Блок досказывает то, что оставалось недосказанным у классиков 19-го века, — то, о чем они не догадывались, чего страшились, в чем не смели признаться самим себе. Блок восстанавливает пушкинское наполнение бесовского пейзажа— метельное, вьюжное, но там, где у Пушкина только страх и от чаяние заплутавшего путника, у Блока — «бесовски сладкое чувство» гибельного полета вослед непостижимой силе, зовущей от имени родины.
«Что зовет, и рыдает, и хватает за сердце?» — вопрошал Гоголь. «Что мне поет? Что мне звенит? Иная жизнь! Глухая смерть?» — вторит ему Блок и уже дает свой ответ. Для Блока эта «влекущая красота», низводящая ангелов, смеющаяся над верой, попирающая заветные святыни, открывается и воспевается в его собственной Музе. «Кто раз взглянул в желанный взор, тот знает, кто она» — говорит Блок о своей незнакомке. Собственно, Панночка-Россия, с её страшной, сверкающей красотой, и становится Музой Блока, поэзия которого так же вышла из «Вия», как. скажем, проза Достоевского из «Шинели».
Чтение Блока в свете Гоголя позволяет, в частности, понять, как и почему Россия из старухи превращается в юную красавицу («Новая Америка»): ведь это прев ращение уже совершилось в «Вие». «Помолодевшая ведьма» — так можно обозначить этот мотив русской словесности.

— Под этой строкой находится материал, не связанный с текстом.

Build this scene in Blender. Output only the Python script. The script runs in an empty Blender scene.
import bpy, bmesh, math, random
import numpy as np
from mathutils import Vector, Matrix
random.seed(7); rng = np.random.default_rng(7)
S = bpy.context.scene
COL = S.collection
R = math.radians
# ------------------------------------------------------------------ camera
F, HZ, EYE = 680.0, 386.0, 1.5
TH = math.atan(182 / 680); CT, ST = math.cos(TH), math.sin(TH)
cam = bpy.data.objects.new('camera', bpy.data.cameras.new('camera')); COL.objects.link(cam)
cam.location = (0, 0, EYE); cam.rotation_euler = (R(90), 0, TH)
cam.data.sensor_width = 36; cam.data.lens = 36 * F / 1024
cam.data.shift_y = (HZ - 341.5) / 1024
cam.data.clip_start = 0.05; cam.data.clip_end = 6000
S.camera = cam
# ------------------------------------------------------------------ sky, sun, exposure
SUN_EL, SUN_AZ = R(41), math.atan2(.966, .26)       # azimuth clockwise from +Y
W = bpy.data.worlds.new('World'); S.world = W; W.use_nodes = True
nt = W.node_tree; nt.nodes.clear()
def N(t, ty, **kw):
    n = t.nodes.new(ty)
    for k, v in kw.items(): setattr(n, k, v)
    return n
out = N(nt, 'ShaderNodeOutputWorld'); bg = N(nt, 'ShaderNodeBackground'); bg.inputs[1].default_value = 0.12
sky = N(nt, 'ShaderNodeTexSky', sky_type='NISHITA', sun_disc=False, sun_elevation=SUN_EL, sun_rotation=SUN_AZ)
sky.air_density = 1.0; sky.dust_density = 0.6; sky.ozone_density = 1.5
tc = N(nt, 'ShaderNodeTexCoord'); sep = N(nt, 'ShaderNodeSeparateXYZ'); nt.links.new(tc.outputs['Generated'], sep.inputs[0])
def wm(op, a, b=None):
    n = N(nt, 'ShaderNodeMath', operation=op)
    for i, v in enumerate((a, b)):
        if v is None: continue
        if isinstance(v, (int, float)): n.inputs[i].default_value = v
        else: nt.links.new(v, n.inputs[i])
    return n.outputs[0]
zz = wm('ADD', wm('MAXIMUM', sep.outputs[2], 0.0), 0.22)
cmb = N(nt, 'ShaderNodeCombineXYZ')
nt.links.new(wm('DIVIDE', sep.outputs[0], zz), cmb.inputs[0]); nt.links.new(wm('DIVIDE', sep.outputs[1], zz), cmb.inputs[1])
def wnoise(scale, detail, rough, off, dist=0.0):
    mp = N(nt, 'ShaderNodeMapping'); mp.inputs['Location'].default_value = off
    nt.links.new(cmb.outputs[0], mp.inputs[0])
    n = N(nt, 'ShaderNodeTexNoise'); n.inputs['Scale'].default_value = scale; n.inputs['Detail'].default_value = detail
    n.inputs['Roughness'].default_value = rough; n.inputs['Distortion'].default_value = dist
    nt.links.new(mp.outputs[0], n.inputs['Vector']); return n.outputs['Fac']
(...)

Здесь угадывается вариация на тему Гоголя: «… Точно ли это старуха? (…) Он стал на ноги и посмотрел ей в очи… Перед ним лежала красавица, с растрепанною роскошною косою, с длинными, как стрелы, ресницами». Кстати, и «запылавшие щеки» тоже содержат реминисценцию из Гоголя — вспомним «погубившую свою душу» деву-русалку из «Страшной мести»: «щеки пылают, очи выманивают душу… Беги, крещеный человек!» («Страшная месть»).